_Source material_
---

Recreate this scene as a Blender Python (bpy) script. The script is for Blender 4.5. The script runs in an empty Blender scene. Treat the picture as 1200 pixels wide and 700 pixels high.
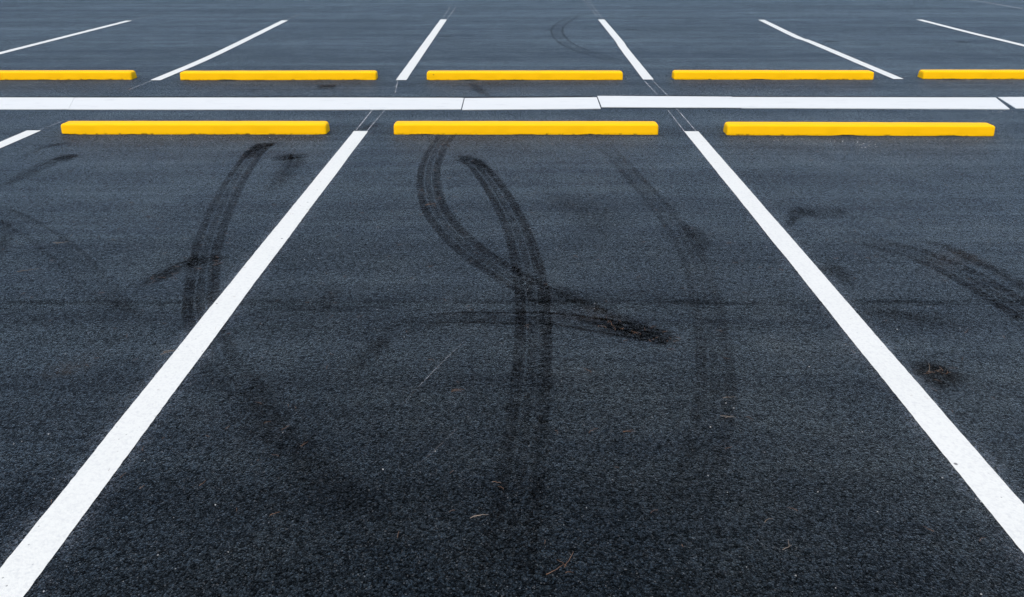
import bpy, bmesh, math, random
from math import radians, sin, cos, atan
from mathutils import Vector, noise

random.seed(7)
S = bpy.context.scene
C = S.collection

# ------------------------------------------------------------------ camera
F_PX, YH = 880.0, -86.0                       # focal length / horizon of the 1200x700 photograph
TH = atan((350 - YH) / F_PX)
CAM_H = cos(TH) / 0.643
cd = bpy.data.cameras.new('camera'); cam = bpy.data.objects.new('camera', cd); C.objects.link(cam)
cam.location = (0, 0, CAM_H)
cam.rotation_euler = (radians(90) - TH, 0, 0)
cd.sensor_width = 36.0; cd.lens = 36.0 * F_PX / 1200.0
cd.clip_start = 0.05; cd.clip_end = 3000
S.camera = cam
S.view_settings.view_transform = 'Standard'; S.view_settings.look = 'None'
S.view_settings.gamma = 1; S.view_settings.exposure = 0.58

def at(x, y, z=0.0):
    """ground point measured off the photograph"""
    dx = (x - 600) / F_PX; dy = (350 - y) / F_PX
    d = (dx, cos(TH) + dy * sin(TH), -sin(TH) + dy * cos(TH))
    t = (z - CAM_H) / d[2]
    return Vector((d[0] * t, d[1] * t, z))

# ------------------------------------------------------------------ light
w = bpy.data.worlds.new('World'); S.world = w; w.use_nodes = True
nt = w.node_tree
SUN_EL, SUN_AZ = 65, 200                      # degrees, behind the camera and a little to the left
sky = nt.nodes.new('ShaderNodeTexSky'); sky.sky_type = 'NISHITA'; sky.sun_disc = False
sky.sun_elevation = radians(SUN_EL); sky.sun_rotation = radians(SUN_AZ)
sky.air_density = 1.0; sky.dust_density = 2.0; sky.ozone_density = 1.0
bg = nt.nodes['Background']; bg.inputs['Strength'].default_value = 0.15
nt.links.new(sky.outputs[0], bg.inputs['Color'])
sl = bpy.data.lights.new('sun', 'SUN'); sl.energy = 1.5; sl.angle = radians(60); sl.color = (1, 0.85, 0.60)
so = bpy.data.objects.new('sun', sl); C.objects.link(so)
_az = radians(SUN_AZ); _el = radians(SUN_EL)
sd = Vector((sin(_az) * cos(_el), cos(_az) * cos(_el), sin(_el)))
so.rotation_euler = sd.to_track_quat('Z', 'Y').to_euler()
so.location = (0, 0, 20)

# ------------------------------------------------------------------ node helpers
class N:
    def __init__(s, name):
        s.m = bpy.data.materials.new(name); s.m.use_nodes = True
        s.t = s.m.node_tree; s.t.nodes.clear()
        s.out = s.t.nodes.new('ShaderNodeOutputMaterial')
    def node(s, typ, **kw):
        n = s.t.nodes.new(typ)
        for k, v in kw.items():
            if k.startswith('_'): setattr(n, k[1:], v)
            else:
                n.inputs[k.replace('__', ' ')].default_value = v
        return n
    def link(s, a, b): s.t.links.new(a, b)
    def setin(s, sock, v):
        if hasattr(v, 'is_output'): s.link(v, sock)
        else: sock.default_value = v
    def math(s, op, a, b=0.0, c=0.0, clamp=False):
        n = s.t.nodes.new('ShaderNodeMath'); n.operation = op; n.use_clamp = clamp
        for i, v in enumerate((a, b, c)): s.setin(n.inputs[i], v)
        return n.outputs[0]
    def ramp(s, v, lo, hi, a=0.0, b=1.0, smooth=True):
        n = s.t.nodes.new('ShaderNodeMapRange'); n.interpolation_type = 'SMOOTHSTEP' if smooth else 'LINEAR'
        s.setin(n.inputs['Value'], v)
        for k, x in (('From Min', lo), ('From Max', hi), ('To Min', a), ('To Max', b)): s.setin(n.inputs[k], x)
        return n.outputs[0]
    def mix(s, f, a, b, mode='MIX'):
        n = s.t.nodes.new('ShaderNodeMix'); n.data_type = 'RGBA'; n.blend_type = mode
        s.setin(n.inputs[0], f); s.setin(n.inputs[6], a); s.setin(n.inputs[7], b)
        return n.outputs[2]
    def noise(s, vec, scale, detail=2.0, rough=0.5, dist=0.0):
        n = s.t.nodes.new('ShaderNodeTexNoise')
        n.inputs['Scale'].default_value = scale; n.inputs['Detail'].default_value = detail
        n.inputs['Roughness'].default_value = rough; n.inputs['Distortion'].default_value = dist
        s.link(vec, n.inputs['Vector']); return n.outputs['Fac']
    def voro(s, vec, scale, feature='F1', rnd=1.0):
        n = s.t.nodes.new('ShaderNodeTexVoronoi'); n.feature = feature
        n.inputs['Scale'].default_value = scale; n.inputs['Randomness'].default_value = rnd
        s.link(vec, n.inputs['Vector']); return n
    def scaled(s, vec, sc, loc=(0, 0, 0)):
        n = s.t.nodes.new('ShaderNodeMapping'); n.inputs['Scale'].default_value = sc; n.inputs['Location'].default_value = loc
        s.link(vec, n.inputs['Vector']); return n.outputs[0]
    def pos(s): return s.t.nodes.new('ShaderNodeNewGeometry').outputs['Position']
    def sep(s, v):
        n = s.t.nodes.new('ShaderNodeSeparateXYZ'); s.link(v, n.inputs[0]); return n.outputs
    def bump(s, h, strength, dist, normal=None):
        n = s.t.nodes.new('ShaderNodeBump'); n.inputs['Strength'].default_value = strength; n.inputs['Distance'].default_value = dist
        s.link(h, n.inputs['Height'])
        if normal: s.link(normal, n.inputs['Normal'])
        return n.outputs[0]
    def principled(s, color, rough, spec=0.5, normal=None):
        p = s.t.nodes.new('ShaderNodeBsdfPrincipled')
        s.setin(p.inputs['Base Color'], color); s.setin(p.inputs['Roughness'], rough)
        s.setin(p.inputs['Specular IOR Level'], spec)
        if normal: s.link(normal, p.inputs['Normal'])
        s.link(p.outputs[0], s.out.inputs[0]); return p
    def uv(s):
        return s.t.nodes.new('ShaderNodeTexCoord').outputs['UV']
    def attr(s, name):
        n = s.t.nodes.new('ShaderNodeAttribute'); n.attribute_name = name; return n.outputs['Fac']

def rgb(r, g, b): return (r, g, b, 1.0)

SEAM1 = at(600, 355).y; SEAM2 = at(600, 8).y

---

_Exercise brief_
Restate the listing above word for word, and skip the pictures.

_Solution for this exercise_
Recreate this scene as a Blender Python (bpy) script. The script is for Blender 4.5. The script runs in an empty Blender scene. Treat the picture as 1200 pixels wide and 700 pixels high.
import bpy, bmesh, math, random
from math import radians, sin, cos, atan
from mathutils import Vector, noise

random.seed(7)
S = bpy.context.scene
C = S.collection

# ------------------------------------------------------------------ camera
F_PX, YH = 880.0, -86.0                       # focal length / horizon of the 1200x700 photograph
TH = atan((350 - YH) / F_PX)
CAM_H = cos(TH) / 0.643
cd = bpy.data.cameras.new('camera'); cam = bpy.data.objects.new('camera', cd); C.objects.link(cam)
cam.location = (0, 0, CAM_H)
cam.rotation_euler = (radians(90) - TH, 0, 0)
cd.sensor_width = 36.0; cd.lens = 36.0 * F_PX / 1200.0
cd.clip_start = 0.05; cd.clip_end = 3000
S.camera = cam
S.view_settings.view_transform = 'Standard'; S.view_settings.look = 'None'
S.view_settings.gamma = 1; S.view_settings.exposure = 0.58

def at(x, y, z=0.0):
    """ground point measured off the photograph"""
    dx = (x - 600) / F_PX; dy = (350 - y) / F_PX
    d = (dx, cos(TH) + dy * sin(TH), -sin(TH) + dy * cos(TH))
    t = (z - CAM_H) / d[2]
    return Vector((d[0] * t, d[1] * t, z))

# ------------------------------------------------------------------ light
w = bpy.data.worlds.new('World'); S.world = w; w.use_nodes = True
nt = w.node_tree
SUN_EL, SUN_AZ = 65, 200                      # degrees, behind the camera and a little to the left
sky = nt.nodes.new('ShaderNodeTexSky'); sky.sky_type = 'NISHITA'; sky.sun_disc = False
sky.sun_elevation = radians(SUN_EL); sky.sun_rotation = radians(SUN_AZ)
sky.air_density = 1.0; sky.dust_density = 2.0; sky.ozone_density = 1.0
bg = nt.nodes['Background']; bg.inputs['Strength'].default_value = 0.15
nt.links.new(sky.outputs[0], bg.inputs['Color'])
sl = bpy.data.lights.new('sun', 'SUN'); sl.energy = 1.5; sl.angle = radians(60); sl.color = (1, 0.85, 0.60)
so = bpy.data.objects.new('sun', sl); C.objects.link(so)
_az = radians(SUN_AZ); _el = radians(SUN_EL)
sd = Vector((sin(_az) * cos(_el), cos(_az) * cos(_el), sin(_el)))
so.rotation_euler = sd.to_track_quat('Z', 'Y').to_euler()
so.location = (0, 0, 20)

# ------------------------------------------------------------------ node helpers
class N:
    def __init__(s, name):
        s.m = bpy.data.materials.new(name); s.m.use_nodes = True
        s.t = s.m.node_tree; s.t.nodes.clear()
        s.out = s.t.nodes.new('ShaderNodeOutputMaterial')
    def node(s, typ, **kw):
        n = s.t.nodes.new(typ)
        for k, v in kw.items():
            if k.startswith('_'): setattr(n, k[1:], v)
            else:
                n.inputs[k.replace('__', ' ')].default_value = v
        return n
    def link(s, a, b): s.t.links.new(a, b)
    def setin(s, sock, v):
        if hasattr(v, 'is_output'): s.link(v, sock)
        else: sock.default_value = v
    def math(s, op, a, b=0.0, c=0.0, clamp=False):
        n = s.t.nodes.new('ShaderNodeMath'); n.operation = op; n.use_clamp = clamp
        for i, v in enumerate((a, b, c)): s.setin(n.inputs[i], v)
        return n.outputs[0]
    def ramp(s, v, lo, hi, a=0.0, b=1.0, smooth=True):
        n = s.t.nodes.new('ShaderNodeMapRange'); n.interpolation_type = 'SMOOTHSTEP' if smooth else 'LINEAR'
        s.setin(n.inputs['Value'], v)
        for k, x in (('From Min', lo), ('From Max', hi), ('To Min', a), ('To Max', b)): s.setin(n.inputs[k], x)
        return n.outputs[0]
    def mix(s, f, a, b, mode='MIX'):
        n = s.t.nodes.new('ShaderNodeMix'); n.data_type = 'RGBA'; n.blend_type = mode
        s.setin(n.inputs[0], f); s.setin(n.inputs[6], a); s.setin(n.inputs[7], b)
        return n.outputs[2]
    def noise(s, vec, scale, detail=2.0, rough=0.5, dist=0.0):
        n = s.t.nodes.new('ShaderNodeTexNoise')
        n.inputs['Scale'].default_value = scale; n.inputs['Detail'].default_value = detail
        n.inputs['Roughness'].default_value = rough; n.inputs['Distortion'].default_value = dist
        s.link(vec, n.inputs['Vector']); return n.outputs['Fac']
    def voro(s, vec, scale, feature='F1', rnd=1.0):
        n = s.t.nodes.new('ShaderNodeTexVoronoi'); n.feature = feature
        n.inputs['Scale'].default_value = scale; n.inputs['Randomness'].default_value = rnd
        s.link(vec, n.inputs['Vector']); return n
    def scaled(s, vec, sc, loc=(0, 0, 0)):
        n = s.t.nodes.new('ShaderNodeMapping'); n.inputs['Scale'].default_value = sc; n.inputs['Location'].default_value = loc
        s.link(vec, n.inputs['Vector']); return n.outputs[0]
    def pos(s): return s.t.nodes.new('ShaderNodeNewGeometry').outputs['Position']
    def sep(s, v):
        n = s.t.nodes.new('ShaderNodeSeparateXYZ'); s.link(v, n.inputs[0]); return n.outputs
    def bump(s, h, strength, dist, normal=None):
        n = s.t.nodes.new('ShaderNodeBump'); n.inputs['Strength'].default_value = strength; n.inputs['Distance'].default_value = dist
        s.link(h, n.inputs['Height'])
        if normal: s.link(normal, n.inputs['Normal'])
        return n.outputs[0]
    def principled(s, color, rough, spec=0.5, normal=None):
        p = s.t.nodes.new('ShaderNodeBsdfPrincipled')
        s.setin(p.inputs['Base Color'], color); s.setin(p.inputs['Roughness'], rough)
        s.setin(p.inputs['Specular IOR Level'], spec)
        if normal: s.link(normal, p.inputs['Normal'])
        s.link(p.outputs[0], s.out.inputs[0]); return p
    def uv(s):
        return s.t.nodes.new('ShaderNodeTexCoord').outputs['UV']
    def attr(s, name):
        n = s.t.nodes.new('ShaderNodeAttribute'); n.attribute_name = name; return n.outputs['Fac']

def rgb(r, g, b): return (r, g, b, 1.0)

SEAM1 = at(600, 355).y; SEAM2 = at(600, 8).y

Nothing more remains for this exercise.